L'ultima modifica è del 27 agosto 2011 alle ore 09:19.

Manca certamente in Europa una politica fiscale ottimale. In teoria la Germania potrebbe rilanciare lo stimolo fiscale e compensare l'austerità dei Paesi indebitati, ma è davvero immaginabile che Berlino deroghi al pareggio di bilancio dopo averlo inserito in Costituzione e avere indotto gli altri Paesi a fare lo stesso come condizione per salvare l'euro? La costituzionalizzazione del bilancio in pareggio è molto utile a Paesi in deficit di credibilità e con altissimo debito - come l'Italia - ma è una soluzione "stupida" per un'area economica in cui la domanda interna è debole e la politica monetaria è orientata al solo controllo dell'inflazione. Anche in questo caso si sente la mancanza di governo e di responsabilità politica a cui si sopperisce con vincoli rozzi.

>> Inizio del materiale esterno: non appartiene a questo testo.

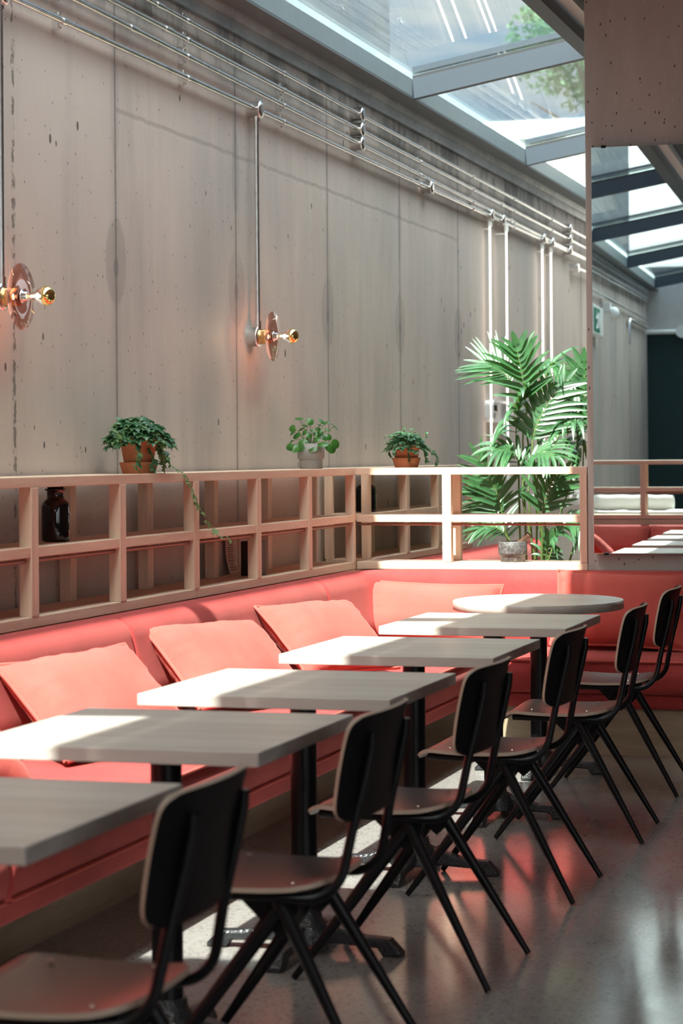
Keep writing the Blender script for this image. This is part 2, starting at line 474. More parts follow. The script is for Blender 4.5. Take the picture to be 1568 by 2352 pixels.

In uno scenario di rallentamento globale, anche puntare solo sull'export, come sostiene Berlino, non è una gran soluzione. L'80% dell'export tedesco finisce in Europa, negli Usa o in Giappone e quindi subirà la frenata dei mercati di sbocco. Quanto all'export verso la Cina, oltre metà consiste in beni strumentali, macchinari ed è quindi molto dipendente dall'export cinese verso il mondo occidentale. L'idea che la Germania si possa salvare da sola puntano sulla competitività dei propri esportatori si rivela debole. Le 30 maggiori imprese tedesche producono all'estero il 70% del loro fatturato e una quota simile dei loro profitti. Con la frenata globale anche i profitti attesi caleranno - come dimostra il forte calo della Borsa tedesca - e con essi gli investimenti.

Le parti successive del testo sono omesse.